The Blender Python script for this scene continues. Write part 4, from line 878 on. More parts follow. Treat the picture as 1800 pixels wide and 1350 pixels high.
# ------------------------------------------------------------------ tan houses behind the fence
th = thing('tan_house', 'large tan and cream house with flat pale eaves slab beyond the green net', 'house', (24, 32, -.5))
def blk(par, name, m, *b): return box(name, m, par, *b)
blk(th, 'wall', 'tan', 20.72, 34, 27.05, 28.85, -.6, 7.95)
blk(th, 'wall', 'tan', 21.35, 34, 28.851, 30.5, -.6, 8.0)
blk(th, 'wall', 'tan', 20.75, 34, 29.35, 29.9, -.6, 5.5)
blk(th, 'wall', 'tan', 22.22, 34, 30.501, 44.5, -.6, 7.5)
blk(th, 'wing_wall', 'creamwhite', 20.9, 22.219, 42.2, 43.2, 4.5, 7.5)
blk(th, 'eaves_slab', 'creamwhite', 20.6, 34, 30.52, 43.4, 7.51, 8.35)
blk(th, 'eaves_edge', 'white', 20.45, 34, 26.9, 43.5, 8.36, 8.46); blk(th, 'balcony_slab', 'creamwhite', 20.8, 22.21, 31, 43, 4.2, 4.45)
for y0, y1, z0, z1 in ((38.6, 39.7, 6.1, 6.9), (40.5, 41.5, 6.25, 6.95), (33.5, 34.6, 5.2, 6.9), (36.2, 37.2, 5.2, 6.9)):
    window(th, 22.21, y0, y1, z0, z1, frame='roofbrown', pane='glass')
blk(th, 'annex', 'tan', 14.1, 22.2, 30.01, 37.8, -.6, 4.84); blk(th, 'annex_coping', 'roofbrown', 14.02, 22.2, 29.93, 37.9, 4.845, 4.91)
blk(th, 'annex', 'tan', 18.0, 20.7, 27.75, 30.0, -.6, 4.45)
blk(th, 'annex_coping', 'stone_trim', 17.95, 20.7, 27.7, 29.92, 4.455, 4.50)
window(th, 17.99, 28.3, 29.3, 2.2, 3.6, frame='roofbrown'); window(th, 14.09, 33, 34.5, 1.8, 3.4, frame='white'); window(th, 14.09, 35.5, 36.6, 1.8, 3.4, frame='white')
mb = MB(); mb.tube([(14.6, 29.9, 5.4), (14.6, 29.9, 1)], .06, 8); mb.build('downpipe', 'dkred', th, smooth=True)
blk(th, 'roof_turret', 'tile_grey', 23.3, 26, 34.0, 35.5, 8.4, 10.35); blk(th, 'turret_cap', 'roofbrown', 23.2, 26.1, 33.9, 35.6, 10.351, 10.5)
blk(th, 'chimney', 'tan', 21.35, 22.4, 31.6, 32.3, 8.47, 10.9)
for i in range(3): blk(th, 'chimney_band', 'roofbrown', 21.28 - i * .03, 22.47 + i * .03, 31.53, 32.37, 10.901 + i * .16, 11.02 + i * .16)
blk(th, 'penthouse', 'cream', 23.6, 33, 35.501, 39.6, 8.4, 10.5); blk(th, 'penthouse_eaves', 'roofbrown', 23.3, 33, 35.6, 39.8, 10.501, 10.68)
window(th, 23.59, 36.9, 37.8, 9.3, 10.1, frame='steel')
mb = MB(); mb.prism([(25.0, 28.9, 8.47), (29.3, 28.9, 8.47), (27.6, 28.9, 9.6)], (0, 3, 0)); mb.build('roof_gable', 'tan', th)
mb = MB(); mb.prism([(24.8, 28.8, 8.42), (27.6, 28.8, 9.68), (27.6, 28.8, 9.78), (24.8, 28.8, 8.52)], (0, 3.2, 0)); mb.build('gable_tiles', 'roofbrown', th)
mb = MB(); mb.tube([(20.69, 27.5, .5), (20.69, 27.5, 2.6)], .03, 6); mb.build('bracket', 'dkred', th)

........

# What you have to do
Copy every line of the material, please, keeping it exactly the same.

# Output below
The Blender Python script for this scene continues. Write part 4, from line 878 on. More parts follow. Treat the picture as 1800 pixels wide and 1350 pixels high.
# ------------------------------------------------------------------ tan houses behind the fence
th = thing('tan_house', 'large tan and cream house with flat pale eaves slab beyond the green net', 'house', (24, 32, -.5))
def blk(par, name, m, *b): return box(name, m, par, *b)
blk(th, 'wall', 'tan', 20.72, 34, 27.05, 28.85, -.6, 7.95)
blk(th, 'wall', 'tan', 21.35, 34, 28.851, 30.5, -.6, 8.0)
blk(th, 'wall', 'tan', 20.75, 34, 29.35, 29.9, -.6, 5.5)
blk(th, 'wall', 'tan', 22.22, 34, 30.501, 44.5, -.6, 7.5)
blk(th, 'wing_wall', 'creamwhite', 20.9, 22.219, 42.2, 43.2, 4.5, 7.5)
blk(th, 'eaves_slab', 'creamwhite', 20.6, 34, 30.52, 43.4, 7.51, 8.35)
blk(th, 'eaves_edge', 'white', 20.45, 34, 26.9, 43.5, 8.36, 8.46); blk(th, 'balcony_slab', 'creamwhite', 20.8, 22.21, 31, 43, 4.2, 4.45)
for y0, y1, z0, z1 in ((38.6, 39.7, 6.1, 6.9), (40.5, 41.5, 6.25, 6.95), (33.5, 34.6, 5.2, 6.9), (36.2, 37.2, 5.2, 6.9)):
    window(th, 22.21, y0, y1, z0, z1, frame='roofbrown', pane='glass')
blk(th, 'annex', 'tan', 14.1, 22.2, 30.01, 37.8, -.6, 4.84); blk(th, 'annex_coping', 'roofbrown', 14.02, 22.2, 29.93, 37.9, 4.845, 4.91)
blk(th, 'annex', 'tan', 18.0, 20.7, 27.75, 30.0, -.6, 4.45)
blk(th, 'annex_coping', 'stone_trim', 17.95, 20.7, 27.7, 29.92, 4.455, 4.50)
window(th, 17.99, 28.3, 29.3, 2.2, 3.6, frame='roofbrown'); window(th, 14.09, 33, 34.5, 1.8, 3.4, frame='white'); window(th, 14.09, 35.5, 36.6, 1.8, 3.4, frame='white')
mb = MB(); mb.tube([(14.6, 29.9, 5.4), (14.6, 29.9, 1)], .06, 8); mb.build('downpipe', 'dkred', th, smooth=True)
blk(th, 'roof_turret', 'tile_grey', 23.3, 26, 34.0, 35.5, 8.4, 10.35); blk(th, 'turret_cap', 'roofbrown', 23.2, 26.1, 33.9, 35.6, 10.351, 10.5)
blk(th, 'chimney', 'tan', 21.35, 22.4, 31.6, 32.3, 8.47, 10.9)
for i in range(3): blk(th, 'chimney_band', 'roofbrown', 21.28 - i * .03, 22.47 + i * .03, 31.53, 32.37, 10.901 + i * .16, 11.02 + i * .16)
blk(th, 'penthouse', 'cream', 23.6, 33, 35.501, 39.6, 8.4, 10.5); blk(th, 'penthouse_eaves', 'roofbrown', 23.3, 33, 35.6, 39.8, 10.501, 10.68)
window(th, 23.59, 36.9, 37.8, 9.3, 10.1, frame='steel')
mb = MB(); mb.prism([(25.0, 28.9, 8.47), (29.3, 28.9, 8.47), (27.6, 28.9, 9.6)], (0, 3, 0)); mb.build('roof_gable', 'tan', th)
mb = MB(); mb.prism([(24.8, 28.8, 8.42), (27.6, 28.8, 9.68), (27.6, 28.8, 9.78), (24.8, 28.8, 8.52)], (0, 3.2, 0)); mb.build('gable_tiles', 'roofbrown', th)
mb = MB(); mb.tube([(20.69, 27.5, .5), (20.69, 27.5, 2.6)], .03, 6); mb.build('bracket', 'dkred', th)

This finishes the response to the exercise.